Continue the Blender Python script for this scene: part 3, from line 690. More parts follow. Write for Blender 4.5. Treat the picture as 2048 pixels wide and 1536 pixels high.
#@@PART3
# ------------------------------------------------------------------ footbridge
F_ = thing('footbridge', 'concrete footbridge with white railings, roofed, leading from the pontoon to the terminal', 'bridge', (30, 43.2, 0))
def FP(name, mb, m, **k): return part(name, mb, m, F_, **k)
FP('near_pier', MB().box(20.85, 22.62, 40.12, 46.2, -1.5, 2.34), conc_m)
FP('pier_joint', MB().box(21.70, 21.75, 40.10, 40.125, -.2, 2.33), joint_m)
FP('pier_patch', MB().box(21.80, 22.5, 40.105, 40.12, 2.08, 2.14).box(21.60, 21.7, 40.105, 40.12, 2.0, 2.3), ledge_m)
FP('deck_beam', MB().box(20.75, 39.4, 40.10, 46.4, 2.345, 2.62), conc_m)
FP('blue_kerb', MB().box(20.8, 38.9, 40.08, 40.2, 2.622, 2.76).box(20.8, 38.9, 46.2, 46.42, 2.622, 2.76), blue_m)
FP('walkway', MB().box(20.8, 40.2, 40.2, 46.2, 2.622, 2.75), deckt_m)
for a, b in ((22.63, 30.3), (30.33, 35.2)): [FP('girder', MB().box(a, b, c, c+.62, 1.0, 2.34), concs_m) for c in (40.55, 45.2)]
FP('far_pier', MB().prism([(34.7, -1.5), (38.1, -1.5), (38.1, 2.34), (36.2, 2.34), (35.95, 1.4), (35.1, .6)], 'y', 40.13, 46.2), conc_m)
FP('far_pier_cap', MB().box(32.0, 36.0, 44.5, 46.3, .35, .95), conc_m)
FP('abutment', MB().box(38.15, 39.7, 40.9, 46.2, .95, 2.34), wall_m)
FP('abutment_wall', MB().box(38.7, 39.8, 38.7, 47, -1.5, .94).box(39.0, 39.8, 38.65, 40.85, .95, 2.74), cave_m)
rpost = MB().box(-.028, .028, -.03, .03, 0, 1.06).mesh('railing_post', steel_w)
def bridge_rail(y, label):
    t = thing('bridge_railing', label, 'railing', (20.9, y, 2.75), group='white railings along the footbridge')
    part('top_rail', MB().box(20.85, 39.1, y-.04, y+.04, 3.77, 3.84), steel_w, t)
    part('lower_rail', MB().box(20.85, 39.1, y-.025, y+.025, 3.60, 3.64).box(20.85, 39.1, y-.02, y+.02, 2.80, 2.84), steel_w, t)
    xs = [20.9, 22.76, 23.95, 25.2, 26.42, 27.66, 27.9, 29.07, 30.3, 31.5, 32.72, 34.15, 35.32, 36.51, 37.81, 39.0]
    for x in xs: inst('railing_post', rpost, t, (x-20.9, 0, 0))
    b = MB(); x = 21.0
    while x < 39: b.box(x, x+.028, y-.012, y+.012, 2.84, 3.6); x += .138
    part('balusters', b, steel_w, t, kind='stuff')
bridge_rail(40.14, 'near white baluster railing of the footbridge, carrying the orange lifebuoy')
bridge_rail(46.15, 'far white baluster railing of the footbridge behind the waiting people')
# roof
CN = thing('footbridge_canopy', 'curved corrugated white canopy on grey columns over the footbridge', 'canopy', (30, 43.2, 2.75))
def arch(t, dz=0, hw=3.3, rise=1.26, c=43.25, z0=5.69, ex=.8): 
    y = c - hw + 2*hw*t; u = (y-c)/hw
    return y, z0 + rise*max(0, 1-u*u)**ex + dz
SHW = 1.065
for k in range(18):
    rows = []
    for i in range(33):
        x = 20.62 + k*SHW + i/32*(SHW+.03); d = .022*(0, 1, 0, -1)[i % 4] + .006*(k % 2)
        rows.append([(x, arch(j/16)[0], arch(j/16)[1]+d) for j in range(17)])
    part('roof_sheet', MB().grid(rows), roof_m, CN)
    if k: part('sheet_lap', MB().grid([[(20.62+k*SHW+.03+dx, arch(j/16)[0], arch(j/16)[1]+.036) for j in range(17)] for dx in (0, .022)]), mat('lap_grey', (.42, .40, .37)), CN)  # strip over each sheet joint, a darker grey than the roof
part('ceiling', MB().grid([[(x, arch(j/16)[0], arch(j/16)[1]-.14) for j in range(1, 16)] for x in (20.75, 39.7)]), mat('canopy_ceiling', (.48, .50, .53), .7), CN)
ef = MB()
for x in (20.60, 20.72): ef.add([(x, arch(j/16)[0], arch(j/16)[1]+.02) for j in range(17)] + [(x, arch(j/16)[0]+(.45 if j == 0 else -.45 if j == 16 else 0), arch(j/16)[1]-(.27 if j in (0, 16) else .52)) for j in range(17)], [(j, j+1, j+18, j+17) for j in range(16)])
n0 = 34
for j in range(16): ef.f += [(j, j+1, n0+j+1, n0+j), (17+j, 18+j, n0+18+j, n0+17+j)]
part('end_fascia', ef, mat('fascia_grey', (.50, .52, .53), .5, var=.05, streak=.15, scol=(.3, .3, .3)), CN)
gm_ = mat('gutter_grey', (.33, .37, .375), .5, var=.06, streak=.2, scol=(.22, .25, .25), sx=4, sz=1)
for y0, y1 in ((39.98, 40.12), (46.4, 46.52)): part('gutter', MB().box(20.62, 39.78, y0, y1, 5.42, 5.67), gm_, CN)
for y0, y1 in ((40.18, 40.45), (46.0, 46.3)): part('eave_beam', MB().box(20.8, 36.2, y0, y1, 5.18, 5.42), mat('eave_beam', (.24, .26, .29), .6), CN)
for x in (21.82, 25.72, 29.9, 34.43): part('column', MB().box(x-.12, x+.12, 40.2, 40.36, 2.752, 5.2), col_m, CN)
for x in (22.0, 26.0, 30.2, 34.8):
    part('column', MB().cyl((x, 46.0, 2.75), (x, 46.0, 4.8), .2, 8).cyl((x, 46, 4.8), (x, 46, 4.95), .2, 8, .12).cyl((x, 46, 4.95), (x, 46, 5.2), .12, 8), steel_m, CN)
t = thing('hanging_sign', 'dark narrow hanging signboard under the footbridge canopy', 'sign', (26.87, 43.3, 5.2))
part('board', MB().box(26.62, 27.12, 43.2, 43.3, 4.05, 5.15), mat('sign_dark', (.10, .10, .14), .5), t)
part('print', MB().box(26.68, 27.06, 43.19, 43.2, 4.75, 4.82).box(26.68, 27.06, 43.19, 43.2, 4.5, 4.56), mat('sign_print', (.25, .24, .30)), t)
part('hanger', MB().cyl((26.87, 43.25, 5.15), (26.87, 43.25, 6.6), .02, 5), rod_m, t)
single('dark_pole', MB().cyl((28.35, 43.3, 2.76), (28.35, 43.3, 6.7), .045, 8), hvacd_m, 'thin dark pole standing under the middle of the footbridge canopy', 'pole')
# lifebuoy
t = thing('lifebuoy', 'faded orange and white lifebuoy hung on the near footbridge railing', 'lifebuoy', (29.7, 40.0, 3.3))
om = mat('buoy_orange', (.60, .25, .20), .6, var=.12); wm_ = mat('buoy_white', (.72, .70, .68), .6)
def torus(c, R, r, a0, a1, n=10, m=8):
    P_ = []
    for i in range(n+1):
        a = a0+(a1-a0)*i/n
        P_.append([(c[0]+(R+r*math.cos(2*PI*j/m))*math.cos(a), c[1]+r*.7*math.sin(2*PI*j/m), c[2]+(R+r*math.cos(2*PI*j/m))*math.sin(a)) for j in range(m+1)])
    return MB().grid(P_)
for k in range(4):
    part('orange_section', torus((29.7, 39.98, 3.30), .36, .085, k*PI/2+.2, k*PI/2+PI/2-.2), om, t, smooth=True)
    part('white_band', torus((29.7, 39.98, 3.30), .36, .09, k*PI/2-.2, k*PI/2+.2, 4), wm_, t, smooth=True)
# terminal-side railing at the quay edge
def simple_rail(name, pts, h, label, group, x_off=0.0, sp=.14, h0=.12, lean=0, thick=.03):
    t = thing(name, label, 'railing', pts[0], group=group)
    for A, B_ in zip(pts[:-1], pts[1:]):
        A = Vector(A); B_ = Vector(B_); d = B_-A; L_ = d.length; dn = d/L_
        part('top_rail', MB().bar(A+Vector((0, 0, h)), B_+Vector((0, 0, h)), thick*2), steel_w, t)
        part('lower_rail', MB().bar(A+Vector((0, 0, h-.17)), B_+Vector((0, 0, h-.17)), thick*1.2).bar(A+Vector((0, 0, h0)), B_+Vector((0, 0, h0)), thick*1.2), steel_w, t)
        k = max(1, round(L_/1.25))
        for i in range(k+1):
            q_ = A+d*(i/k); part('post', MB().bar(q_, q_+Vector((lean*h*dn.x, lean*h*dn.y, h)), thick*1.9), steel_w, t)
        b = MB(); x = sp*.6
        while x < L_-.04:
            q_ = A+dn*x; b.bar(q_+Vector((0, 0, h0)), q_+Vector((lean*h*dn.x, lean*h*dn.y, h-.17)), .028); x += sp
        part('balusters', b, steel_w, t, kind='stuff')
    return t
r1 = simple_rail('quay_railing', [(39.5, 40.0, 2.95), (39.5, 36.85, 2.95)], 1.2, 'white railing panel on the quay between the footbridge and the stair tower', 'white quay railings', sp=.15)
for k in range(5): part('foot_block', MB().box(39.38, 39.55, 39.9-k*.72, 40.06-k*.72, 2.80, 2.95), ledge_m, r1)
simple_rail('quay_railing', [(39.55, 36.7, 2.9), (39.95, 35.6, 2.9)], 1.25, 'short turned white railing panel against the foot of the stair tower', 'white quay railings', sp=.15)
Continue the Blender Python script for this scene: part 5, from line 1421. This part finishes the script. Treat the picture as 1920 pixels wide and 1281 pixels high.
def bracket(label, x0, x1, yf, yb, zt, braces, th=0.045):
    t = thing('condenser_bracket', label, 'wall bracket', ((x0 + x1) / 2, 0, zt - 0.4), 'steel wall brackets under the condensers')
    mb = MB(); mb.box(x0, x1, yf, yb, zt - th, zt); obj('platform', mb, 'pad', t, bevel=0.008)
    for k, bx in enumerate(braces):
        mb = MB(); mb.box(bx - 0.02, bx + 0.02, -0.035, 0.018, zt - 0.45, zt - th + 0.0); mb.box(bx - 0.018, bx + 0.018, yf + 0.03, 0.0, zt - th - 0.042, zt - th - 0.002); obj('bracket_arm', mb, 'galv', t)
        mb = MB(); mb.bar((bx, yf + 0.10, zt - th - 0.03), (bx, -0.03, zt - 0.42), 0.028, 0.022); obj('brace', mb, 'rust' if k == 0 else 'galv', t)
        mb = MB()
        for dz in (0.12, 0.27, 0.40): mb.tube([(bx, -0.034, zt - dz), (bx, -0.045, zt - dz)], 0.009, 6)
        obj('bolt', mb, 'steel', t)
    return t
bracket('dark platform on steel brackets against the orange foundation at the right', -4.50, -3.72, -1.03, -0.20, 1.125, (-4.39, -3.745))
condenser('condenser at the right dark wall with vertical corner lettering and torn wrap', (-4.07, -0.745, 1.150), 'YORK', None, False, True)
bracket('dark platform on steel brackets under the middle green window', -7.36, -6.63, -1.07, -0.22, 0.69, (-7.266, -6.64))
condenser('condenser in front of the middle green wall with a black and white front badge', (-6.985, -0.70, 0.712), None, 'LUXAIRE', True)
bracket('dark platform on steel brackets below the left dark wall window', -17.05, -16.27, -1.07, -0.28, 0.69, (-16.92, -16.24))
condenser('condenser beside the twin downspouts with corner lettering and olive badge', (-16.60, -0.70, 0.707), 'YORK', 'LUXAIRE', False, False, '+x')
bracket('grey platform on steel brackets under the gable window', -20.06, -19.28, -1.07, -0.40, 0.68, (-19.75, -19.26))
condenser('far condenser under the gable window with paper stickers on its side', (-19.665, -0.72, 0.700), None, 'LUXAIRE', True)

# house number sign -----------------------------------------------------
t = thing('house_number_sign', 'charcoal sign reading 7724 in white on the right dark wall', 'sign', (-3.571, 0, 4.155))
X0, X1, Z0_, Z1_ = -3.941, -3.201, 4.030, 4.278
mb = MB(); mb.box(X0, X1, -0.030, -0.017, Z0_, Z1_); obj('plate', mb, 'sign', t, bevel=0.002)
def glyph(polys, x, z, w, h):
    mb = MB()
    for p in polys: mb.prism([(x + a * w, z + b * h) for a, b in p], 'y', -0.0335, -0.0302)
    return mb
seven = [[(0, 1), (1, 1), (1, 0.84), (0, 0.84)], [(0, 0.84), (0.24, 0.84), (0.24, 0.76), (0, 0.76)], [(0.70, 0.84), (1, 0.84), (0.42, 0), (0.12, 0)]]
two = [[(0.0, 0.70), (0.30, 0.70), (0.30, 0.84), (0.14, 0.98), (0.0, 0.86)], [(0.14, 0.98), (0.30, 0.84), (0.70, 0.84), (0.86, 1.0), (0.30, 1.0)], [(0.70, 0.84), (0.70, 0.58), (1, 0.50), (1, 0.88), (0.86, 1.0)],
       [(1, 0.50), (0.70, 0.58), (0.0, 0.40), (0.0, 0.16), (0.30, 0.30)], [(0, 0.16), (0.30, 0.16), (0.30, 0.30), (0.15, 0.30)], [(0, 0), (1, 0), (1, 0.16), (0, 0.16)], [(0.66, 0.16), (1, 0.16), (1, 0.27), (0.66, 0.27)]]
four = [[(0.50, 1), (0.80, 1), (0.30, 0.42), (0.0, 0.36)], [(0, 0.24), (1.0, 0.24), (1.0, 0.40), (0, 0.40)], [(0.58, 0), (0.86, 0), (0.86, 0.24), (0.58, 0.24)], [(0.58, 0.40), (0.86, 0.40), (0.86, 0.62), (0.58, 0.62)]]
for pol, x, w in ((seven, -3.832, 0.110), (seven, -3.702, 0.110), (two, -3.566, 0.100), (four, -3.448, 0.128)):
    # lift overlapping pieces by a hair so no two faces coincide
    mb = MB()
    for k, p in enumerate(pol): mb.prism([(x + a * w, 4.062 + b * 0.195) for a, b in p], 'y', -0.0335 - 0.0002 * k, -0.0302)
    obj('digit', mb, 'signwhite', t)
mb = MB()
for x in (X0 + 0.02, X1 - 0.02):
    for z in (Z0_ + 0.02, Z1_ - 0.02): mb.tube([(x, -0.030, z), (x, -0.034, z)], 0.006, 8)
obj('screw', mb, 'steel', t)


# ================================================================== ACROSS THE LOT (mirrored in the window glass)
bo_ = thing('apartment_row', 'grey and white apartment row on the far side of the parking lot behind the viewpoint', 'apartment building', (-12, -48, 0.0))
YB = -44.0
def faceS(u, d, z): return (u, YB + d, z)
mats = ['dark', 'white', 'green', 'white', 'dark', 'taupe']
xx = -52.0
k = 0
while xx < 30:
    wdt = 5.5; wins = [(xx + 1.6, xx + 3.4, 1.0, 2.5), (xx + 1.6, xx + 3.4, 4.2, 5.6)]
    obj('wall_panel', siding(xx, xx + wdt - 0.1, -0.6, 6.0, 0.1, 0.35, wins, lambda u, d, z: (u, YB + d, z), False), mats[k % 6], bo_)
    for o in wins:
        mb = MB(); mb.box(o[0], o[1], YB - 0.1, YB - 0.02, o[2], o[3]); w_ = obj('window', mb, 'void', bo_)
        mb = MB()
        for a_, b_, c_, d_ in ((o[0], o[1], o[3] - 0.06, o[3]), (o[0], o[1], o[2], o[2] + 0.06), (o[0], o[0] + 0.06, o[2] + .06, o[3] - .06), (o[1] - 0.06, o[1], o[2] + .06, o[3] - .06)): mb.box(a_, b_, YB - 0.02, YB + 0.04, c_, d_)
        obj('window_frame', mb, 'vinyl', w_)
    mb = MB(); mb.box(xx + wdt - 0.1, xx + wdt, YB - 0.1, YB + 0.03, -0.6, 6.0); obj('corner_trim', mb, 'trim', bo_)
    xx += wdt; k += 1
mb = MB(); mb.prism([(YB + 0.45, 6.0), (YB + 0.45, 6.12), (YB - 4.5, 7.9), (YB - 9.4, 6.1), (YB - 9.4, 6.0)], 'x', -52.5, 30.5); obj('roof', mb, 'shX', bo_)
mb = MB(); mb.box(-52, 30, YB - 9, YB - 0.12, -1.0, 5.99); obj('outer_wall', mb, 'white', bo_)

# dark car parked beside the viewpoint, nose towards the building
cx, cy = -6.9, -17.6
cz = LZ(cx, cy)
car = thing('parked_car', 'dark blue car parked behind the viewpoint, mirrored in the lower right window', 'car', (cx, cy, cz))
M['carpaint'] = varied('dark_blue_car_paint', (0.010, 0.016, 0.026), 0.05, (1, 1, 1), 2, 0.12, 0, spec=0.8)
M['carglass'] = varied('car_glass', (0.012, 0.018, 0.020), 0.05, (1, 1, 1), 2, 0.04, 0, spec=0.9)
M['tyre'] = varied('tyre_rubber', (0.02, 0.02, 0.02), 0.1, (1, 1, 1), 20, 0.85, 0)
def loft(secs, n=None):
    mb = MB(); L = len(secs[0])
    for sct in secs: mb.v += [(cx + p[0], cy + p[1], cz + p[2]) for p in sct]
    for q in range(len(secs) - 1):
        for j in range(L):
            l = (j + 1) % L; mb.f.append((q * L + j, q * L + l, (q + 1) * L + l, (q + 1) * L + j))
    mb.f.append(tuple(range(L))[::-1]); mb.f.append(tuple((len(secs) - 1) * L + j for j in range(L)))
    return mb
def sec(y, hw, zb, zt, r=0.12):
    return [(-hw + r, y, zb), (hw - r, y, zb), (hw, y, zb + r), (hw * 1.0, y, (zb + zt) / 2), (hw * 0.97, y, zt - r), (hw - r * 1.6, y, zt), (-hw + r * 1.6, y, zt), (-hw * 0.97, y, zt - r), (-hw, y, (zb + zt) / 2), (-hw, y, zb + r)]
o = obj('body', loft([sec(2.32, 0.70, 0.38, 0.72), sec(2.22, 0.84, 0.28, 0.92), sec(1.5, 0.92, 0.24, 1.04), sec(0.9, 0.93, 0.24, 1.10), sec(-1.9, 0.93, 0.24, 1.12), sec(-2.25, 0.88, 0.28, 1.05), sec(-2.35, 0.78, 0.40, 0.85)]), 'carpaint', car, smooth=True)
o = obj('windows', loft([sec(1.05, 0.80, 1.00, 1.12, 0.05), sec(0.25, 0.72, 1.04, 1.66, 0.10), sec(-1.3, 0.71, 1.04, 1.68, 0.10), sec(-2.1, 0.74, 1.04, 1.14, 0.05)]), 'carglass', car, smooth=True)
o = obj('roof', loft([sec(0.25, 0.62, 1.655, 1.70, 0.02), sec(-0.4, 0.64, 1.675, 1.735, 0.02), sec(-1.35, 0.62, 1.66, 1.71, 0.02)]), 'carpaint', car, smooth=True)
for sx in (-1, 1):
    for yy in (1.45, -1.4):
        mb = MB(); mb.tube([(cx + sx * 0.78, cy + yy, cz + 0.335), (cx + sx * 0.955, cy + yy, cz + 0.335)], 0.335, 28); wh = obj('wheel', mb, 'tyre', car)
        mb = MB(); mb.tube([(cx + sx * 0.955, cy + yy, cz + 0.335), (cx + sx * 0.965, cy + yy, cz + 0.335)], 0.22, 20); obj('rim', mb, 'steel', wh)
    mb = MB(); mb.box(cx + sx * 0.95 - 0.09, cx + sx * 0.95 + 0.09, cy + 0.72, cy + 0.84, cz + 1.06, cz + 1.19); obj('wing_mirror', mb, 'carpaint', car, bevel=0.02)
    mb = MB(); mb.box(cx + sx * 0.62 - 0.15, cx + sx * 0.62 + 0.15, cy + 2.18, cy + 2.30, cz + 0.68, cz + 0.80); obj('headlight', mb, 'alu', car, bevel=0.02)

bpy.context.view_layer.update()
□ □ □ □
▸ **Exercise**
Restate the first line and every line after it, word for word, stopping once the line with "46.2, .95, 2.34), wall_m)" is done.

▸ **Result below**
Continue the Blender Python script for this scene: part 3, from line 690. More parts follow. Write for Blender 4.5. Treat the picture as 2048 pixels wide and 1536 pixels high.
#@@PART3
# ------------------------------------------------------------------ footbridge
F_ = thing('footbridge', 'concrete footbridge with white railings, roofed, leading from the pontoon to the terminal', 'bridge', (30, 43.2, 0))
def FP(name, mb, m, **k): return part(name, mb, m, F_, **k)
FP('near_pier', MB().box(20.85, 22.62, 40.12, 46.2, -1.5, 2.34), conc_m)
FP('pier_joint', MB().box(21.70, 21.75, 40.10, 40.125, -.2, 2.33), joint_m)
FP('pier_patch', MB().box(21.80, 22.5, 40.105, 40.12, 2.08, 2.14).box(21.60, 21.7, 40.105, 40.12, 2.0, 2.3), ledge_m)
FP('deck_beam', MB().box(20.75, 39.4, 40.10, 46.4, 2.345, 2.62), conc_m)
FP('blue_kerb', MB().box(20.8, 38.9, 40.08, 40.2, 2.622, 2.76).box(20.8, 38.9, 46.2, 46.42, 2.622, 2.76), blue_m)
FP('walkway', MB().box(20.8, 40.2, 40.2, 46.2, 2.622, 2.75), deckt_m)
for a, b in ((22.63, 30.3), (30.33, 35.2)): [FP('girder', MB().box(a, b, c, c+.62, 1.0, 2.34), concs_m) for c in (40.55, 45.2)]
FP('far_pier', MB().prism([(34.7, -1.5), (38.1, -1.5), (38.1, 2.34), (36.2, 2.34), (35.95, 1.4), (35.1, .6)], 'y', 40.13, 46.2), conc_m)
FP('far_pier_cap', MB().box(32.0, 36.0, 44.5, 46.3, .35, .95), conc_m)
FP('abutment', MB().box(38.15, 39.7, 40.9, 46.2, .95, 2.34), wall_m)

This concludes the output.